Your task — Print the first line of the material below and each line after it, exactly as written, ending with the line that contains "return tuple((x /".

Records to use —
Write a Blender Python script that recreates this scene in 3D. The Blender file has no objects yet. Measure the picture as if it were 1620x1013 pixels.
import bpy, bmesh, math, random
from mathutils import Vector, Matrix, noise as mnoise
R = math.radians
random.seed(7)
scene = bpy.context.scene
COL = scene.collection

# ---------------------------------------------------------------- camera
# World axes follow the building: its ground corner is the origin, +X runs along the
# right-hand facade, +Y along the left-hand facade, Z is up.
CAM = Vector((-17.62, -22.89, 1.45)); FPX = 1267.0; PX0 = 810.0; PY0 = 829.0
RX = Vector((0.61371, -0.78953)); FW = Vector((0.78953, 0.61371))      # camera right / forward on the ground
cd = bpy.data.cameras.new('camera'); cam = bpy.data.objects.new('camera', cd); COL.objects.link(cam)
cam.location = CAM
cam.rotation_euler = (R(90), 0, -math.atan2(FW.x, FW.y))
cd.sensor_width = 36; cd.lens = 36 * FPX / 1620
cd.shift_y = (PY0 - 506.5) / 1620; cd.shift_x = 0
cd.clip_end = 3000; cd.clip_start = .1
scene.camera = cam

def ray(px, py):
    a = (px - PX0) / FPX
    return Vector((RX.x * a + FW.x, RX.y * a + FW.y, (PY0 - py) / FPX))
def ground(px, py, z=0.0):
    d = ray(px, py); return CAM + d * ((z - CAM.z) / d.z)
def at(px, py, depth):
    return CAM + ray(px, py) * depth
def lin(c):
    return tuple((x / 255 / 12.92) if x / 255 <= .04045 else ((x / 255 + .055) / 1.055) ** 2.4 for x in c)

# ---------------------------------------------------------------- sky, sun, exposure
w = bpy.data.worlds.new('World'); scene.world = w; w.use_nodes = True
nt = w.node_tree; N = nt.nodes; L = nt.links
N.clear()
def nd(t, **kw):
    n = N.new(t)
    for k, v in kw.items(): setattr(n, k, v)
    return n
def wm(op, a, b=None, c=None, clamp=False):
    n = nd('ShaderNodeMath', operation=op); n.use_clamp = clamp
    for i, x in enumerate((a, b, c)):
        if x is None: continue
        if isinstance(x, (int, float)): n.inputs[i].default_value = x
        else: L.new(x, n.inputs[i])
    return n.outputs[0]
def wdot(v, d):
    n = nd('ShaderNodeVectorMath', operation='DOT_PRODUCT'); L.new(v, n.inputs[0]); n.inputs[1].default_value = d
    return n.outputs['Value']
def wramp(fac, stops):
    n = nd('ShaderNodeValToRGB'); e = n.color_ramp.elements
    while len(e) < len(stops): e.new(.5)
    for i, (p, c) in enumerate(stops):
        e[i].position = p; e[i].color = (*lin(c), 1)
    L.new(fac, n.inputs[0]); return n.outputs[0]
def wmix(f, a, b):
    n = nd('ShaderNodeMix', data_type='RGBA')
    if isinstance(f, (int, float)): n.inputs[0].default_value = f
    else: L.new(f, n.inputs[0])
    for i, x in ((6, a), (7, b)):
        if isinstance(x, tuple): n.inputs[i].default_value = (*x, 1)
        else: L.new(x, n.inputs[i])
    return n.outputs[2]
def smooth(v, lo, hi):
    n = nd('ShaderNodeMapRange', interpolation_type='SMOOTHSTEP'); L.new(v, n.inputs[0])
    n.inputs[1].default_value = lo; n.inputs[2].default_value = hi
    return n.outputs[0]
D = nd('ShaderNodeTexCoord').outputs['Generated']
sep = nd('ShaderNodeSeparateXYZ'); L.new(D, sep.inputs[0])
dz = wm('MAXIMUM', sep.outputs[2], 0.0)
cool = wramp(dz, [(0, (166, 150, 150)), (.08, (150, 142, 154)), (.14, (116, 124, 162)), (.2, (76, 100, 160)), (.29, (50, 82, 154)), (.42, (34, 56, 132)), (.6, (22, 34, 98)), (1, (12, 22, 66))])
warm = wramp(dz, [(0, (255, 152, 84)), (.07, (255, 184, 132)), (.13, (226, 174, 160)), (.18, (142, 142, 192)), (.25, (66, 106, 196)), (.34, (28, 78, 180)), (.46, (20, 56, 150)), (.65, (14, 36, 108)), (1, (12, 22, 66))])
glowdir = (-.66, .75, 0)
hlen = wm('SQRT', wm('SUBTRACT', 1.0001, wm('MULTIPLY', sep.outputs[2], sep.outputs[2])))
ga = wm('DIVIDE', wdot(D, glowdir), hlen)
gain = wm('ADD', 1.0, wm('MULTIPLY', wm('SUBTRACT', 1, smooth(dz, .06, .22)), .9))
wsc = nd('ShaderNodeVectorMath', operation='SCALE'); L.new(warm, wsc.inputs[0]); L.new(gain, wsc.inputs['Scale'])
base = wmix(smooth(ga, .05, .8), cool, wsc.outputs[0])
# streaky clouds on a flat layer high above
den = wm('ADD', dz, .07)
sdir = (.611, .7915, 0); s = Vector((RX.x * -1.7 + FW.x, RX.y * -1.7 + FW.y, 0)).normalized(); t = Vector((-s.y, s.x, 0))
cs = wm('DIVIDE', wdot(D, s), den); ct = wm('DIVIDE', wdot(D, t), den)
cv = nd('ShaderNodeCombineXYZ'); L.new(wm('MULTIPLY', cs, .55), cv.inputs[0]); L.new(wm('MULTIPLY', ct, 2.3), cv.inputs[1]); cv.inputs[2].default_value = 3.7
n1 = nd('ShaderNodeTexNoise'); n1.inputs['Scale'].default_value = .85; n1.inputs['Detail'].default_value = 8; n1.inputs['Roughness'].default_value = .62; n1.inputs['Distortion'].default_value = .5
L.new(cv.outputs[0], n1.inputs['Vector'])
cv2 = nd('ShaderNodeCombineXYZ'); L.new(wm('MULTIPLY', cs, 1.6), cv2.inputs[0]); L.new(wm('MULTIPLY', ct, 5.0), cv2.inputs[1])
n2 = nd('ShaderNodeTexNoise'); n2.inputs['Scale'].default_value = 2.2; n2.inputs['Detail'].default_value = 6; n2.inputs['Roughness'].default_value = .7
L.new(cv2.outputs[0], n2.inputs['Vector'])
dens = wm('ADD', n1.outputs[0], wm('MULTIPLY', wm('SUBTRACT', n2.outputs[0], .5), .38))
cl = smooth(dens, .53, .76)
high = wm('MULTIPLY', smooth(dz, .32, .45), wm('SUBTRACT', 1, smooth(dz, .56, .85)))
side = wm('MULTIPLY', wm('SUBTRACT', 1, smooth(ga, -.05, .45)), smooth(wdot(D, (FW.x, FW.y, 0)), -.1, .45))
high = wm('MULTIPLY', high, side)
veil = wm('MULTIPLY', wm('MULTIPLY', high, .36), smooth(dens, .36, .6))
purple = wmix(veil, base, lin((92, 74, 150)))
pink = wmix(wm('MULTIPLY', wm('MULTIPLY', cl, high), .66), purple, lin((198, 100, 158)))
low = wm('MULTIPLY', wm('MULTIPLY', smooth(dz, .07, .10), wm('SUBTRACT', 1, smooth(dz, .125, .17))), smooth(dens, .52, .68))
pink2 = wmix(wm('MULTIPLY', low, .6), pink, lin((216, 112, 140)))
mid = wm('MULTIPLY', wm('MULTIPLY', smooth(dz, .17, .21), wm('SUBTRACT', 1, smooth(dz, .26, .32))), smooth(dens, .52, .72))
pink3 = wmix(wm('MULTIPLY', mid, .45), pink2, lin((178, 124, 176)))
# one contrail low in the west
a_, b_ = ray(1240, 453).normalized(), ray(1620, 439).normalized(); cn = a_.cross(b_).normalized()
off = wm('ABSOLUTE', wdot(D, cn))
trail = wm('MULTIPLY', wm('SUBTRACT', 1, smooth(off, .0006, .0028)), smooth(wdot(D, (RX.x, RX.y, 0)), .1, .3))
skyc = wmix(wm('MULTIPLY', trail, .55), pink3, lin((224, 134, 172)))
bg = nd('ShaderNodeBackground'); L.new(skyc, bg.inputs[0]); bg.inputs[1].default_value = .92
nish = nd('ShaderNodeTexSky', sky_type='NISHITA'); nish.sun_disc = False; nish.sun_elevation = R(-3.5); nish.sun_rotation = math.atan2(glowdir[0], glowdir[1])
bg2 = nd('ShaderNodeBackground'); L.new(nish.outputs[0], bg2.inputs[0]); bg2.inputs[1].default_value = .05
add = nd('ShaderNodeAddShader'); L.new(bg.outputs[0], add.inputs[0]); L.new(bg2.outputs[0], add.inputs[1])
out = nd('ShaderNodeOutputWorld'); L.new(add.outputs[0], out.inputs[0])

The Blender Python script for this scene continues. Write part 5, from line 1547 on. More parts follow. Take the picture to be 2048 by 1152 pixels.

Written response —
Write a Blender Python script that recreates this scene in 3D. The Blender file has no objects yet. Measure the picture as if it were 1620x1013 pixels.
import bpy, bmesh, math, random
from mathutils import Vector, Matrix, noise as mnoise
R = math.radians
random.seed(7)
scene = bpy.context.scene
COL = scene.collection

# ---------------------------------------------------------------- camera
# World axes follow the building: its ground corner is the origin, +X runs along the
# right-hand facade, +Y along the left-hand facade, Z is up.
CAM = Vector((-17.62, -22.89, 1.45)); FPX = 1267.0; PX0 = 810.0; PY0 = 829.0
RX = Vector((0.61371, -0.78953)); FW = Vector((0.78953, 0.61371))      # camera right / forward on the ground
cd = bpy.data.cameras.new('camera'); cam = bpy.data.objects.new('camera', cd); COL.objects.link(cam)
cam.location = CAM
cam.rotation_euler = (R(90), 0, -math.atan2(FW.x, FW.y))
cd.sensor_width = 36; cd.lens = 36 * FPX / 1620
cd.shift_y = (PY0 - 506.5) / 1620; cd.shift_x = 0
cd.clip_end = 3000; cd.clip_start = .1
scene.camera = cam

def ray(px, py):
    a = (px - PX0) / FPX
    return Vector((RX.x * a + FW.x, RX.y * a + FW.y, (PY0 - py) / FPX))
def ground(px, py, z=0.0):
    d = ray(px, py); return CAM + d * ((z - CAM.z) / d.z)
def at(px, py, depth):
    return CAM + ray(px, py) * depth
def lin(c):
    return tuple((x / 255 / 12.92) if x / 255 <= .04045 else ((x / 255 + .055) / 1.055) ** 2.4 for x in c)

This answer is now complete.